È stato condannato a un anno e otto mesi di reclusione l’uomo di 58 anni accusato di molestie sessuali nei confronti di una sua dipendente 26enne. La sentenza è stata pronunciata dal primo collegio del Tribunale di Perugia, formato dai giudici Carla Maria Giangamboni, Edoardo Esposito e Serena Ciliberto, che hanno accolto in parte la ricostruzione presentata dalla Procura. Ne riferisce Umbria24.
Oltre alla pena detentiva, i giudici hanno stabilito un risarcimento immediato di 7 mila euro a favore della parte civile. La vicenda giudiziaria ha acceso i riflettori su un contesto di molestie reiterate e pressioni psicologiche, consumate anche in situazioni di apparente normalità lavorativa.
Secondo quanto ricostruito in aula, l’uomo — anche amico di famiglia della vittima — avrebbe approfittato di diversi spostamenti per lavoro, durante i quali la giovane era oggetto di continue avances a sfondo sessuale. Tra apprezzamenti volgari sul suo corpo e richieste esplicite come non indossare il reggiseno o recarsi in appartamenti da lui indicati, il datore di lavoro avrebbe sfruttato la sua posizione per creare un clima intimidatorio.
Il pubblico ministero ha evidenziato la natura sessuale delle avances, sottolineando frasi come “dovresti essere solo mia” e inviti a lasciare il fidanzato. Il 58enne, secondo l’accusa, sarebbe arrivato a toccarle seno e gambe, ignorando ogni segnale di rifiuto da parte della ragazza.

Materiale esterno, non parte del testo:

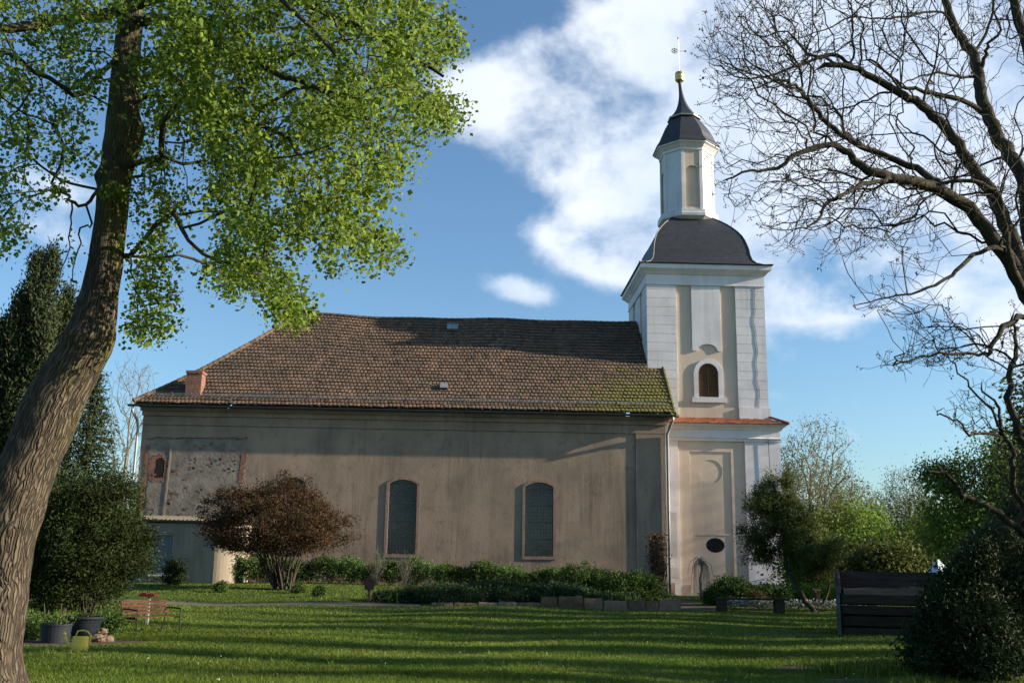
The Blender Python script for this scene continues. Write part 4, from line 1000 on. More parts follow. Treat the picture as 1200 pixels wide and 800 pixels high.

Un episodio particolarmente grave, raccontato durante l’istruttoria, risale al 2017, durante un viaggio a Gubbio: in quell’occasione, l’imputato le avrebbe palpato il fondoschiena in pubblico, per poi, in un parcheggio isolato, afferrarla per il collo cercando di baciarla. Nonostante la resistenza della giovane, l’uomo avrebbe sfiorato le sue labbra, reiterando il comportamento anche una volta terminato il tragitto, alzandole la maglietta e affermando: “Quando voglio una cosa, me la prendo”.
La sentenza rappresenta un riconoscimento giuridico delle violenze subite dalla giovane, che ha avuto il coraggio di denunciare un uomo legato anche da rapporti personali con la sua famiglia. La decisione del tribunale ha previsto, oltre alla reclusione, un immediato risarcimento economico che costituisce un primo passo verso la ricostruzione della dignità violata.